━━━━━ DATA SEGMENT

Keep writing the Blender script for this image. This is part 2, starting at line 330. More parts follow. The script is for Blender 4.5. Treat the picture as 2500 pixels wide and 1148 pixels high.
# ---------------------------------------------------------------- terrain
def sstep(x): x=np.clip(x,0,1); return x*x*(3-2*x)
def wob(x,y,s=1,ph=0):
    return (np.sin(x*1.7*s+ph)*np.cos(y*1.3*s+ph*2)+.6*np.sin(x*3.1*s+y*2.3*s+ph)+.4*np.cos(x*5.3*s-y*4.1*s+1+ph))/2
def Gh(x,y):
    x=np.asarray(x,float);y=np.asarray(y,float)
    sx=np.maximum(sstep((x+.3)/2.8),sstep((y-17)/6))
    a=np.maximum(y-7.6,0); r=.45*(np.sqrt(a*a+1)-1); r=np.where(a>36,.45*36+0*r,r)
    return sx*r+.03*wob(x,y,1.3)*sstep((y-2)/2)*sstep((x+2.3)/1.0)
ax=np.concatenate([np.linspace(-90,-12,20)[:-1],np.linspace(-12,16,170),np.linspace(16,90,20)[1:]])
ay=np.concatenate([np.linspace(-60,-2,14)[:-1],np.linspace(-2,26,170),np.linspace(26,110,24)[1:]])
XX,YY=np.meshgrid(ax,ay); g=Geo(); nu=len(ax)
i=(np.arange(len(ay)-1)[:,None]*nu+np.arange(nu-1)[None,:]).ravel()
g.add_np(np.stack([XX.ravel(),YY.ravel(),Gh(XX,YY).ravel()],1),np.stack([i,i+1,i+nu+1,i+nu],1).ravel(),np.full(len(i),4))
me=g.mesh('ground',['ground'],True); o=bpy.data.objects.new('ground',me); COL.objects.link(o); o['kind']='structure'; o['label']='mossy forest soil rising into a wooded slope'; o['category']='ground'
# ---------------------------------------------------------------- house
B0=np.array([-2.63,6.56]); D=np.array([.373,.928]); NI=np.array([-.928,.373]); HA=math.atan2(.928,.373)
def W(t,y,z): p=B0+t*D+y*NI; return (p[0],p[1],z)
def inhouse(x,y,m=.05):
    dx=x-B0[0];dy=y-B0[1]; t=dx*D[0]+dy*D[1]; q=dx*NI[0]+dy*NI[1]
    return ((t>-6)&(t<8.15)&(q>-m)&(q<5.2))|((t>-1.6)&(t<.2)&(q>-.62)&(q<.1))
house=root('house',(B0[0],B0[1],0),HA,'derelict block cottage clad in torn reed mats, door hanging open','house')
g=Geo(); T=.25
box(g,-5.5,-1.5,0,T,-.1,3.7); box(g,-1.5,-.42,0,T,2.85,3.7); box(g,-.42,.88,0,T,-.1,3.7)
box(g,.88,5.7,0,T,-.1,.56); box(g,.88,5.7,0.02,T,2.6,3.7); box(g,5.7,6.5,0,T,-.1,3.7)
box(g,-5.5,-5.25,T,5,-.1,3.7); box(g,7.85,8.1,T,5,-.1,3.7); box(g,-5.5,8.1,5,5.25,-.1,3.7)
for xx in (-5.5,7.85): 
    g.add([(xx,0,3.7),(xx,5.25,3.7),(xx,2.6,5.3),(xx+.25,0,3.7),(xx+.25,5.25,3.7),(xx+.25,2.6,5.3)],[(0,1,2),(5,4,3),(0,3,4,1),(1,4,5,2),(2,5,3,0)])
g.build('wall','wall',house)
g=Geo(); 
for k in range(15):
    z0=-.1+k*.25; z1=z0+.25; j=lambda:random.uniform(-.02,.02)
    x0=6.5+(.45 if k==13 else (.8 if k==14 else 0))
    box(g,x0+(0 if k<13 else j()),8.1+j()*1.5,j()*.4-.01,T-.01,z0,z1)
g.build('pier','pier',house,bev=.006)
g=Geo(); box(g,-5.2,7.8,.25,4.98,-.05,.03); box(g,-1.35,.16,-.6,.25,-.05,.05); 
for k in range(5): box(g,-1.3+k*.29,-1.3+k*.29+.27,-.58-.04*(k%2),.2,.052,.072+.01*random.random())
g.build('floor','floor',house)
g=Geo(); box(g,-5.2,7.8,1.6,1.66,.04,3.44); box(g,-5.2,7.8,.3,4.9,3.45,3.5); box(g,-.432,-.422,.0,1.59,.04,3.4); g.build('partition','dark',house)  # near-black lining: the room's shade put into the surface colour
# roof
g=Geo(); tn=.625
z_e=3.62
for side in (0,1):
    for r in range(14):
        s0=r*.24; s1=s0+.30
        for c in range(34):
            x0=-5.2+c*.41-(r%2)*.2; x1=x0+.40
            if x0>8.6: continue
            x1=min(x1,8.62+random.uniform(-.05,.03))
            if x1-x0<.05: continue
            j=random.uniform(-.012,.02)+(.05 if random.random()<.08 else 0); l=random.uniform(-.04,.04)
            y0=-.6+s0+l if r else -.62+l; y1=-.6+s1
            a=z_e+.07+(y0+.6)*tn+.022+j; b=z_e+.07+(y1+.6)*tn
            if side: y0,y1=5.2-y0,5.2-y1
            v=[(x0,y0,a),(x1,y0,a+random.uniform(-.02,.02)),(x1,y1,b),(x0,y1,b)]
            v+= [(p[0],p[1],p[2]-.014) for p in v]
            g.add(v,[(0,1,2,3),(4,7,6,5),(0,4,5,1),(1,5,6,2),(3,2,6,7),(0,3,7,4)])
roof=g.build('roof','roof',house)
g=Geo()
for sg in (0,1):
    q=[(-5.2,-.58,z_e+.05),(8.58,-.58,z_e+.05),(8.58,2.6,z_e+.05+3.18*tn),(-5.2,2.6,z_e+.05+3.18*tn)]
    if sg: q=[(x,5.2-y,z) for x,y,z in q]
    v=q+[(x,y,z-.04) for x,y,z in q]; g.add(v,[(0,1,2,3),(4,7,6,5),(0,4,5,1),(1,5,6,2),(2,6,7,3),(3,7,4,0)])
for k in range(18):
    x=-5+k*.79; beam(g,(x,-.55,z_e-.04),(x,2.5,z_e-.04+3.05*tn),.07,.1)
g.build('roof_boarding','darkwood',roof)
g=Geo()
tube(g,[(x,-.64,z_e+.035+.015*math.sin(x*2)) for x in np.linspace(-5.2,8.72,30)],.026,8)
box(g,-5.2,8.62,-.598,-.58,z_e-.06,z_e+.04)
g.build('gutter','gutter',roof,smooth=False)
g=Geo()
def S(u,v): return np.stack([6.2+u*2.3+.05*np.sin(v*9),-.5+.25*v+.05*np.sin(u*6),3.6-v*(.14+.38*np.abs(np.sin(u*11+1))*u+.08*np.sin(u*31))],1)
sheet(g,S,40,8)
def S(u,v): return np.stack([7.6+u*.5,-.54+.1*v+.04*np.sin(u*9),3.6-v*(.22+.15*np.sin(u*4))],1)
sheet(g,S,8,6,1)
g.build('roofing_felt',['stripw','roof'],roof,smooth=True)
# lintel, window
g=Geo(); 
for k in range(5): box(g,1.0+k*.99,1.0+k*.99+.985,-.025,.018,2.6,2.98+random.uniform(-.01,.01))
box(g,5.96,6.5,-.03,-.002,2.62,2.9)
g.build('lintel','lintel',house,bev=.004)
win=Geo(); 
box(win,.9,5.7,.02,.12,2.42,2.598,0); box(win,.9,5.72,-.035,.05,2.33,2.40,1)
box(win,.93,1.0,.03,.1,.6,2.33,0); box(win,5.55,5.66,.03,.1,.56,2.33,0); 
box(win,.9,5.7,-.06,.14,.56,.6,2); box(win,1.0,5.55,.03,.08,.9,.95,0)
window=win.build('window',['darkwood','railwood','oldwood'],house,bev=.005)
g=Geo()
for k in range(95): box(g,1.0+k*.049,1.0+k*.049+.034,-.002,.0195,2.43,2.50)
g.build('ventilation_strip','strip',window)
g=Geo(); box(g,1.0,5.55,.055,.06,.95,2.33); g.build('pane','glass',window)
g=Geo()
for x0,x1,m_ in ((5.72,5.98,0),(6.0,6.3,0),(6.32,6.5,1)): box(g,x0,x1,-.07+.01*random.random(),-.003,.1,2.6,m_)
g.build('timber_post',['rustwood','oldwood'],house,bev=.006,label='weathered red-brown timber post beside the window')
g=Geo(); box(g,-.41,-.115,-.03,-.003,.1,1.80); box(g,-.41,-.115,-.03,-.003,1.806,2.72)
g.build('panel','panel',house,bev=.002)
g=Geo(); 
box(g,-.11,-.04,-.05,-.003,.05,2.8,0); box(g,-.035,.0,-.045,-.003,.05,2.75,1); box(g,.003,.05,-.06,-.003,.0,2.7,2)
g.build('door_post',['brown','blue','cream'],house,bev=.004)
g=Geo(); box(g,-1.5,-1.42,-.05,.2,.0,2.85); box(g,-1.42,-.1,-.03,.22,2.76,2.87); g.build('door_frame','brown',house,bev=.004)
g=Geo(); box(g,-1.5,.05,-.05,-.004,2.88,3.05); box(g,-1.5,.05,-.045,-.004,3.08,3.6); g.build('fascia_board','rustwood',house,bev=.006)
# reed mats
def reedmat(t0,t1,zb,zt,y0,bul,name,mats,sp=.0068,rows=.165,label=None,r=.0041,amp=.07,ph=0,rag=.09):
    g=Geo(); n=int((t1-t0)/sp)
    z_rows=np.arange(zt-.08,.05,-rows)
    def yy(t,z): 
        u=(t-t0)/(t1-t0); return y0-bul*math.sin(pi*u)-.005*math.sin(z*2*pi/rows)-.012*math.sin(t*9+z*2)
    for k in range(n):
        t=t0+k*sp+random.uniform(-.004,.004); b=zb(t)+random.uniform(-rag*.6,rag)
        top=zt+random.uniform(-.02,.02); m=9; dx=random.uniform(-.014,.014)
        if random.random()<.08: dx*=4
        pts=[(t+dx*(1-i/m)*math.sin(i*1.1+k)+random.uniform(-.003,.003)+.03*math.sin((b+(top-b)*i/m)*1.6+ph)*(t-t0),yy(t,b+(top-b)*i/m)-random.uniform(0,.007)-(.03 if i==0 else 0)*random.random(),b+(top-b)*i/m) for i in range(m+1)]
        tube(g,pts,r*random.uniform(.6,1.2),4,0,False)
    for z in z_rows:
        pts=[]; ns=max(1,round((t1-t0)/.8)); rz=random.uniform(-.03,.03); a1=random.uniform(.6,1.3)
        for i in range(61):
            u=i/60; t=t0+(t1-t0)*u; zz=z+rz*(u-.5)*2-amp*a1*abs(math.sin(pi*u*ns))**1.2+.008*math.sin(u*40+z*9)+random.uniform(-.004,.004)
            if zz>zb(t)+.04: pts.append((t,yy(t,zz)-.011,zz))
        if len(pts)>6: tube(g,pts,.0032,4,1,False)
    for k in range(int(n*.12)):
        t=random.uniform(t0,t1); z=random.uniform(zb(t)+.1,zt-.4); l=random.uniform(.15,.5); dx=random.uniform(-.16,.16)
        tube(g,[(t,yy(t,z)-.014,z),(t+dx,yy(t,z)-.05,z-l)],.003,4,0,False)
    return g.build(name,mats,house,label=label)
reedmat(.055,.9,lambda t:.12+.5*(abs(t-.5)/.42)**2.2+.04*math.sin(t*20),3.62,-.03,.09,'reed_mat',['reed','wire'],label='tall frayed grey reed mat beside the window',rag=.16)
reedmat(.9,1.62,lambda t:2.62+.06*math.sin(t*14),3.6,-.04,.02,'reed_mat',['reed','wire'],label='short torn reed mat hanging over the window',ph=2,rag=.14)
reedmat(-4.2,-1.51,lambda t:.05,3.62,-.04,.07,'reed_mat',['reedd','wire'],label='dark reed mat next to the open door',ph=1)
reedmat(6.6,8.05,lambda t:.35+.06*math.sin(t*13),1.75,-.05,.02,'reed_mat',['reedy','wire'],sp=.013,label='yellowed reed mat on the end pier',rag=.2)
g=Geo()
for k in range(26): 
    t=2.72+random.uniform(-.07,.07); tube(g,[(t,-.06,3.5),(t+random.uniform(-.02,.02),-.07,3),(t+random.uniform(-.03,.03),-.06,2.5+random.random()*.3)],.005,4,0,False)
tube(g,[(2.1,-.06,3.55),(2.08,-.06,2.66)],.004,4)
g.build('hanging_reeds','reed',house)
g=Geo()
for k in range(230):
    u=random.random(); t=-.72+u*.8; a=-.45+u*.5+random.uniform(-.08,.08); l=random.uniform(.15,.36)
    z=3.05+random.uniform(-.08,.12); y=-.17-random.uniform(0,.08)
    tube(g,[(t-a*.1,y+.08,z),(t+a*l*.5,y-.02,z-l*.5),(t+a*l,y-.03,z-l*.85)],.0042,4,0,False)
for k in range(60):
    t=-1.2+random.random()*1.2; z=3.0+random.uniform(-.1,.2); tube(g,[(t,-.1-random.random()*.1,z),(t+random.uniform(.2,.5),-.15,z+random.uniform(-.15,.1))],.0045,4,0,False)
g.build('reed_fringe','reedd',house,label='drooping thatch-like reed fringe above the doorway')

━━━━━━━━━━

Pick out and copy every line that contains the word "True".

me=g.mesh('ground',['ground'],True); o=bpy.data.objects.new('ground',me); COL.objects.link(o); o['kind']='structure'; o['label']='mossy forest soil rising into a wooded slope'; o['category']='ground'
g.build('roofing_felt',['stripw','roof'],roof,smooth=True)